Copy exactly the lines from the one containing "Write part 3" to the one containing "outlet('white outlet on", both lines included, and nothing else.

Rows from a 3D scene dataset

============

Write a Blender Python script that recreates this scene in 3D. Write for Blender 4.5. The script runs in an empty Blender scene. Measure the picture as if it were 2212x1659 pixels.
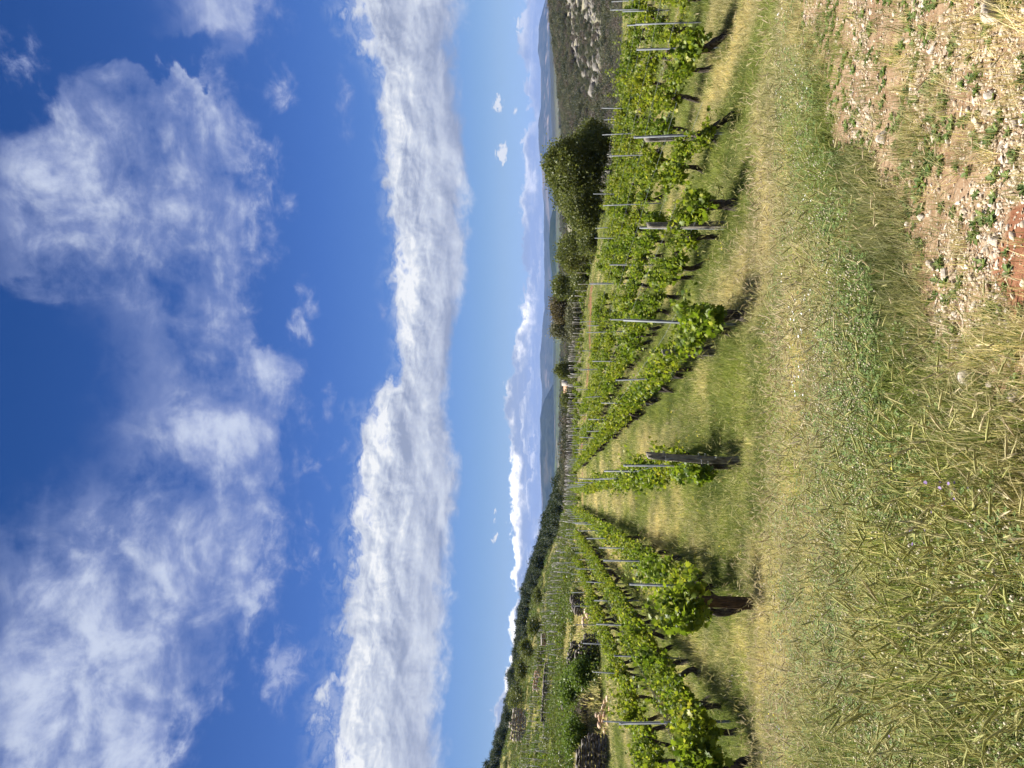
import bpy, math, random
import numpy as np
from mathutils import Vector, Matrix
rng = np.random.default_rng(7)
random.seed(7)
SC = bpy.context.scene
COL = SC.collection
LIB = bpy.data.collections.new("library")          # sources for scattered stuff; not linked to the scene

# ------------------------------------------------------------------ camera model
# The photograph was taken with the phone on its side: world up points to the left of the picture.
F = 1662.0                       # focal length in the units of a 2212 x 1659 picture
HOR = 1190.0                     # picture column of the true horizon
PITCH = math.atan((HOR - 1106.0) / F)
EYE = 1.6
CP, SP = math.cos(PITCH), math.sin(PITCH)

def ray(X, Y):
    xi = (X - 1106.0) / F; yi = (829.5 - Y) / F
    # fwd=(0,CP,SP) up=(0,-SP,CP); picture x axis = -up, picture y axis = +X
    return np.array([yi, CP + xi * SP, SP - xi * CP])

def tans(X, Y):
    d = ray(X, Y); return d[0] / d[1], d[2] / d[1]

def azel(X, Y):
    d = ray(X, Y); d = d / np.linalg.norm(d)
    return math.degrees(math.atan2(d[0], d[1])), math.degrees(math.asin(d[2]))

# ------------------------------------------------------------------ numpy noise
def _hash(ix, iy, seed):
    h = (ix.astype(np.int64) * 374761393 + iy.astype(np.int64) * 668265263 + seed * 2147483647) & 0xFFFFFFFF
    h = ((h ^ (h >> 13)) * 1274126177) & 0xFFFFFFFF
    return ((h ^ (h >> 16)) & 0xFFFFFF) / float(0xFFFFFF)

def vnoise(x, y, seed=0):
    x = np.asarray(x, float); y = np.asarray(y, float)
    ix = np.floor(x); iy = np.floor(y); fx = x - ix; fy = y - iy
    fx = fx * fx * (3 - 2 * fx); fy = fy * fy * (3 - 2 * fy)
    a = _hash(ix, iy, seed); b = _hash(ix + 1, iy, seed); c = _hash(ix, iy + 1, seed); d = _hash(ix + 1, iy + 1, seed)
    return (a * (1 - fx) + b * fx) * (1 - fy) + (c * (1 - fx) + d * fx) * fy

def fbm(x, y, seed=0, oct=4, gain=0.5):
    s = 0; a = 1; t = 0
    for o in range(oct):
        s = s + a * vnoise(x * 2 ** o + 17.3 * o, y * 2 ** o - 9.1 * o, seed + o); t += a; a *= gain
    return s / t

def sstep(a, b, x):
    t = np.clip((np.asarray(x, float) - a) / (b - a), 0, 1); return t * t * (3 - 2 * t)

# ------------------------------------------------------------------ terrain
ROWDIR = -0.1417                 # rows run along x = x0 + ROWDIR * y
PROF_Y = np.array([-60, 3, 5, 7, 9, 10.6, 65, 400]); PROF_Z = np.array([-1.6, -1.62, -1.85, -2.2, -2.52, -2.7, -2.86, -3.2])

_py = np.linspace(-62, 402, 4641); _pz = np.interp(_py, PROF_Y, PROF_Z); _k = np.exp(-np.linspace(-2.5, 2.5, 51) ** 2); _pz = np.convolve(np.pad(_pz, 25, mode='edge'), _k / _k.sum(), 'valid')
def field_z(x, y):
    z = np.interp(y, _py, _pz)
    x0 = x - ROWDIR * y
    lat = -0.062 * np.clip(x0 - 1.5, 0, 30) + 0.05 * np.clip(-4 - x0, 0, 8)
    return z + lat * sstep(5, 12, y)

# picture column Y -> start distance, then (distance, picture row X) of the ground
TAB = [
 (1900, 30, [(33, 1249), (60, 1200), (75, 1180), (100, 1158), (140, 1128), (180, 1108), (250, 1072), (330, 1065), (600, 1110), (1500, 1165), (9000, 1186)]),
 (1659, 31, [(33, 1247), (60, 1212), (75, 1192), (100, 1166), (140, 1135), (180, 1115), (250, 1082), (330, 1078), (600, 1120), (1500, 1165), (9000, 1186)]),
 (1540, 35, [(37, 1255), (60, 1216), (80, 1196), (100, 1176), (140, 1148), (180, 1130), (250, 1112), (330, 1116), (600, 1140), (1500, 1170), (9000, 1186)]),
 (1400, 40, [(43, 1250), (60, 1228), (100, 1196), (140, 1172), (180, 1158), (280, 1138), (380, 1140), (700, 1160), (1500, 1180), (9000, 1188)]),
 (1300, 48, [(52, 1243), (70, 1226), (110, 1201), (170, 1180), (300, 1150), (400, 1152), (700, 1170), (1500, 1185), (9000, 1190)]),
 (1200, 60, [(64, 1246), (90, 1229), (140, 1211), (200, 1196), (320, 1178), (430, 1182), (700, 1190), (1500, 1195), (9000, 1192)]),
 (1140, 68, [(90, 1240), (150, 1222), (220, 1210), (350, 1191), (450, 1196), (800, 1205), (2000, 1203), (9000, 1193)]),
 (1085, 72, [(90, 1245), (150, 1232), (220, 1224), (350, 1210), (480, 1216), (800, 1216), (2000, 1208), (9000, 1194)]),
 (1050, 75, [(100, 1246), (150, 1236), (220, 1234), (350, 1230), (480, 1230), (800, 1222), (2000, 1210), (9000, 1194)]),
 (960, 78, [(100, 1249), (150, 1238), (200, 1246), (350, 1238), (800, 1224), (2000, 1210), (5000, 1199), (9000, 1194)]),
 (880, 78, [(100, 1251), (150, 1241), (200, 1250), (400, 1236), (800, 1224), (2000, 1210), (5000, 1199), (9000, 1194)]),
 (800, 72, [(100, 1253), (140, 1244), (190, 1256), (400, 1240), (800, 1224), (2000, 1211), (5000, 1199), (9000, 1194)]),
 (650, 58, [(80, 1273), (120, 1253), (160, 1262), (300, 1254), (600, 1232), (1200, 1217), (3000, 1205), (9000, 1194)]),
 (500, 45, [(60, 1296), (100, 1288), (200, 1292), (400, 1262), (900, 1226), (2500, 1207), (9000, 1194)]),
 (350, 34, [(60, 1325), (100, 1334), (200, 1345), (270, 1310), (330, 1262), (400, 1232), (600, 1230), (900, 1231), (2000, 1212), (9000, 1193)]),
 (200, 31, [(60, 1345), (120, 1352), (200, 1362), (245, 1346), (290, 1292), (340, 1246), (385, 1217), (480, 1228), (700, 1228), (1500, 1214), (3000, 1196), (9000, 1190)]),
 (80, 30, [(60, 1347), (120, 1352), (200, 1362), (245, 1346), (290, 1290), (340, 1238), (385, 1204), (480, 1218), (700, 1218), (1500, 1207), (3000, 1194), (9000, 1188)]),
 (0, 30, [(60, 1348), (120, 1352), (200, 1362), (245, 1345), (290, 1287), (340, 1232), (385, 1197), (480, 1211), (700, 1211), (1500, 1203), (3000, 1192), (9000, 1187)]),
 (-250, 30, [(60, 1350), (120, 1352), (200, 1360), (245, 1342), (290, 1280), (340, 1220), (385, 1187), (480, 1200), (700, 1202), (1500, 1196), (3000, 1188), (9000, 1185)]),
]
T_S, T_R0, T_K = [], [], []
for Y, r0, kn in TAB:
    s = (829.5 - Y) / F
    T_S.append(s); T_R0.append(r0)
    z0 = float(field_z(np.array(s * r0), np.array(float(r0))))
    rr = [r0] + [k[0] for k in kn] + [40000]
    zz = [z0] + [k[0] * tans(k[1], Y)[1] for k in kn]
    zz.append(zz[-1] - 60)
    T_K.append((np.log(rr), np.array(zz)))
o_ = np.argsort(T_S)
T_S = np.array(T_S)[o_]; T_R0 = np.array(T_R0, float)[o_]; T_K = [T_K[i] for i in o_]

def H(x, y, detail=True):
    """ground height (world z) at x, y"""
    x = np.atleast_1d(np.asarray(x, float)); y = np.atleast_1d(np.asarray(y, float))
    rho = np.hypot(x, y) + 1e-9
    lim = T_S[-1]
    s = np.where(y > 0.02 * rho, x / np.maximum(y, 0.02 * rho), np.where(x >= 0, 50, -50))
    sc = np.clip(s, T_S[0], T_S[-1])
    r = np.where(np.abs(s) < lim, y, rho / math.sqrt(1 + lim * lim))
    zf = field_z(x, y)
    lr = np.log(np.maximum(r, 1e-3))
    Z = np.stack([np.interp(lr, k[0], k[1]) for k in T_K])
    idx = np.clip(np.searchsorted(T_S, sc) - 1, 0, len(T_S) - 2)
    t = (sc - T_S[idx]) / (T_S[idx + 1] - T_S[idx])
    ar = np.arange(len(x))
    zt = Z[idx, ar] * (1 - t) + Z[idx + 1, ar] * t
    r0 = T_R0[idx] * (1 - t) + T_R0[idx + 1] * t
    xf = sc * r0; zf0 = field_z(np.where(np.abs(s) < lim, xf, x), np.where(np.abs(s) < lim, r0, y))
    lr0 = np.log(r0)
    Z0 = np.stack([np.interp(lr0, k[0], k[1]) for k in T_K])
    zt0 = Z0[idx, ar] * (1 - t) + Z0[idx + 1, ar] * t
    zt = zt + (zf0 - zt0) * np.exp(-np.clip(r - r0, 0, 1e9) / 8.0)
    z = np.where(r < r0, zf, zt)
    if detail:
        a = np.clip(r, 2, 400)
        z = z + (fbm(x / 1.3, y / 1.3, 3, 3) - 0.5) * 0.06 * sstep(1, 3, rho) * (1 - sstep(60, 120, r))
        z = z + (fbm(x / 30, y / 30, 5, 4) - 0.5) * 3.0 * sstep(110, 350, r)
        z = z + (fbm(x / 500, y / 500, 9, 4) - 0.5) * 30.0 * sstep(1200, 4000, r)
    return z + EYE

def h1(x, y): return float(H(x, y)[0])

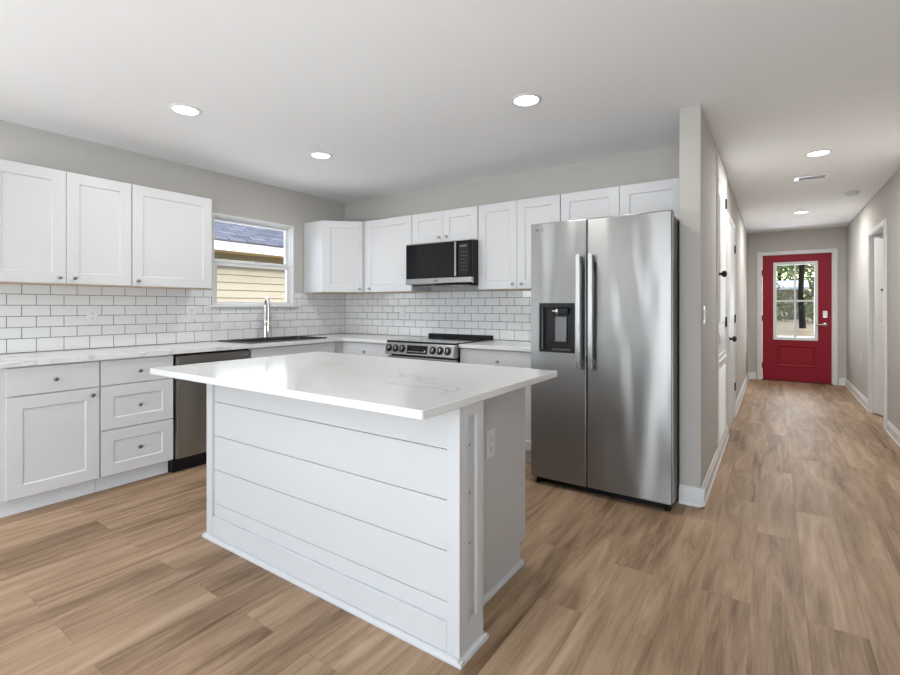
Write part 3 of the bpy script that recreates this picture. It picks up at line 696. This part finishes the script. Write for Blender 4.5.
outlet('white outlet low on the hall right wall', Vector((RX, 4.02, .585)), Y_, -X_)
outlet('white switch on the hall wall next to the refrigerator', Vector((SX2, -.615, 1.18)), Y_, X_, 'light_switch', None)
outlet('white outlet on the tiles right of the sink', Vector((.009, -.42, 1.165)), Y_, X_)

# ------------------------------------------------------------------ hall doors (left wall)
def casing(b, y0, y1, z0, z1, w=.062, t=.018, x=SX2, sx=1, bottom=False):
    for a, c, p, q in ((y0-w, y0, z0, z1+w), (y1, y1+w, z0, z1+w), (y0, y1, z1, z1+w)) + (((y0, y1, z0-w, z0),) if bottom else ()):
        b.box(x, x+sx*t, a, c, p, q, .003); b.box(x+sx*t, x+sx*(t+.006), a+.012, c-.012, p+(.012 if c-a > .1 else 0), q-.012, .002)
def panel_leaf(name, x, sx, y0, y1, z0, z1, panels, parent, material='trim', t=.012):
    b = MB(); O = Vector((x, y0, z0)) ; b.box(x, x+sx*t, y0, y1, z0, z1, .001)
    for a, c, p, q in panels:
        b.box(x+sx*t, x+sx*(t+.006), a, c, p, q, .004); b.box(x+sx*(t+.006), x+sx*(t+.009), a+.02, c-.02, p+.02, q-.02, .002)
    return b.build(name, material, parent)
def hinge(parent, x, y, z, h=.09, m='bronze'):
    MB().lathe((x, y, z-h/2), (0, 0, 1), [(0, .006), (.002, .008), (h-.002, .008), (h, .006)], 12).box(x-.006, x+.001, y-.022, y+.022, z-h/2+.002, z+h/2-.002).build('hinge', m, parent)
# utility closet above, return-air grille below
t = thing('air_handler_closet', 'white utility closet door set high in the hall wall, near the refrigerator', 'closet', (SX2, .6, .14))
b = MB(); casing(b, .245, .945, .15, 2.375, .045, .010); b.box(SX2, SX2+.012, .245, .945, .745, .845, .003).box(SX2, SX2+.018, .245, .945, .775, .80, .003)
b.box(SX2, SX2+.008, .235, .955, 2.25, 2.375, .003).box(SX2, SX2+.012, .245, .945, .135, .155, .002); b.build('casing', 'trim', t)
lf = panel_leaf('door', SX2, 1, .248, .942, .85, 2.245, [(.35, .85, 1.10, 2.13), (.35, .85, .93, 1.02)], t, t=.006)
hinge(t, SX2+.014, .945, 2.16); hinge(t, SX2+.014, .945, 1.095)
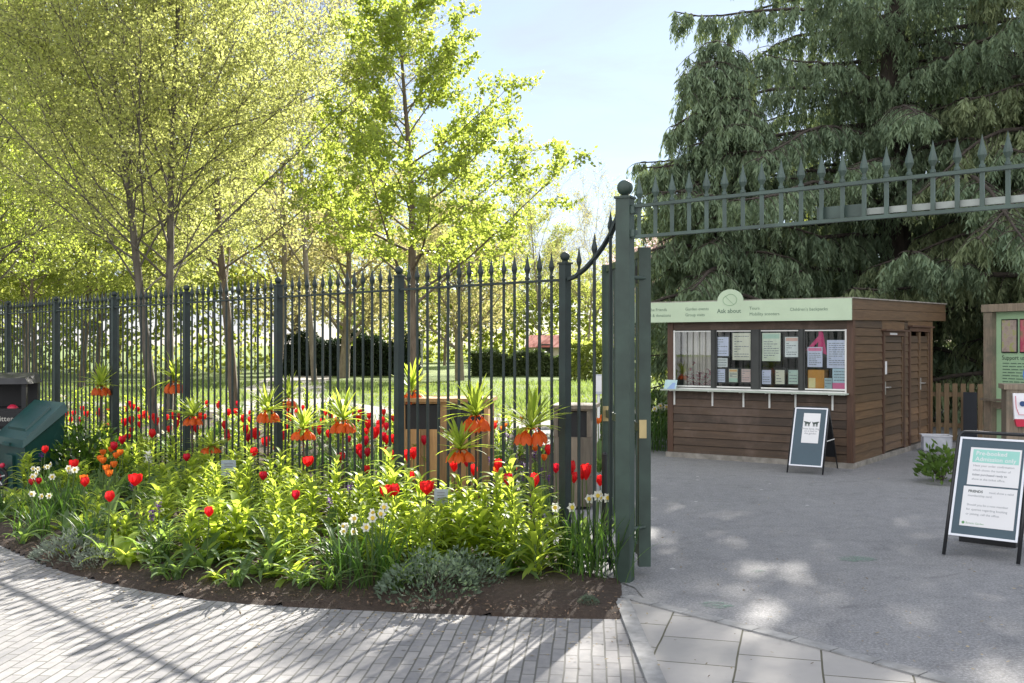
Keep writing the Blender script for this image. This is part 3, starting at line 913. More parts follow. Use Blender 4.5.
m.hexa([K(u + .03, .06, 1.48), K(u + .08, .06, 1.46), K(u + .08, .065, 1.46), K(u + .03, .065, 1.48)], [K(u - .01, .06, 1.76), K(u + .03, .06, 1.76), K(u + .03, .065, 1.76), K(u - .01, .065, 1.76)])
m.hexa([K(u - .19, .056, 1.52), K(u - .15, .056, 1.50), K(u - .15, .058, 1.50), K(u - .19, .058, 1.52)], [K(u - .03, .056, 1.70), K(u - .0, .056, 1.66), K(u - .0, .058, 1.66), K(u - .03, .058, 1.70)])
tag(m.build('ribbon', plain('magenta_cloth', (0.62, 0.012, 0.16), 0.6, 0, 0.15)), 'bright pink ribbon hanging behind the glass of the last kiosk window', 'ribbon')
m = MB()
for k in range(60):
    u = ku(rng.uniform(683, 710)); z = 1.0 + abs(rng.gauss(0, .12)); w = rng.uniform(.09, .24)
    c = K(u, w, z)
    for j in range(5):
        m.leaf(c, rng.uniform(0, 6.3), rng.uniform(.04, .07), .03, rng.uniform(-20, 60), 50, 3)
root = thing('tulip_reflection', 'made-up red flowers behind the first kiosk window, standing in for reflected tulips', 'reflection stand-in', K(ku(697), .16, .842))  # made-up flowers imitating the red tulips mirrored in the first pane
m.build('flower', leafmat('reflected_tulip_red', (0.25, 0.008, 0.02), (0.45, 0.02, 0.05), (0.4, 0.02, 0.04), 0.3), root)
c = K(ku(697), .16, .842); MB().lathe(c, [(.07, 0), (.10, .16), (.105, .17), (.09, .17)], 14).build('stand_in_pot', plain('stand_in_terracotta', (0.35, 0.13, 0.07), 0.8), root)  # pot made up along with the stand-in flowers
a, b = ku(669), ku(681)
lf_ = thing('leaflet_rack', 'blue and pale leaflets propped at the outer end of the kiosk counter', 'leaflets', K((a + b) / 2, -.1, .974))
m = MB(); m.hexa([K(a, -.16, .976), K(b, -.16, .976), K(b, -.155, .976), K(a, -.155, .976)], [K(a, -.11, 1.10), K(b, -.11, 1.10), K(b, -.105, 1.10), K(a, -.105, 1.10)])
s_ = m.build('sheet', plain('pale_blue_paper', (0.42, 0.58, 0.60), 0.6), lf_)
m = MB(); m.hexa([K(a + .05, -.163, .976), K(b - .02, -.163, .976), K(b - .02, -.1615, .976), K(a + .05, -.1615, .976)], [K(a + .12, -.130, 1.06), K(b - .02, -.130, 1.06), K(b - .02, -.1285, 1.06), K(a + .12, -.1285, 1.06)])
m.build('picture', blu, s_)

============

* [Completed task]
Write part 3 of the bpy script that recreates this picture. It picks up at line 696. This part finishes the script. Write for Blender 4.5.
outlet('white outlet low on the hall right wall', Vector((RX, 4.02, .585)), Y_, -X_)
outlet('white switch on the hall wall next to the refrigerator', Vector((SX2, -.615, 1.18)), Y_, X_, 'light_switch', None)
outlet('white outlet on the tiles right of the sink', Vector((.009, -.42, 1.165)), Y_, X_)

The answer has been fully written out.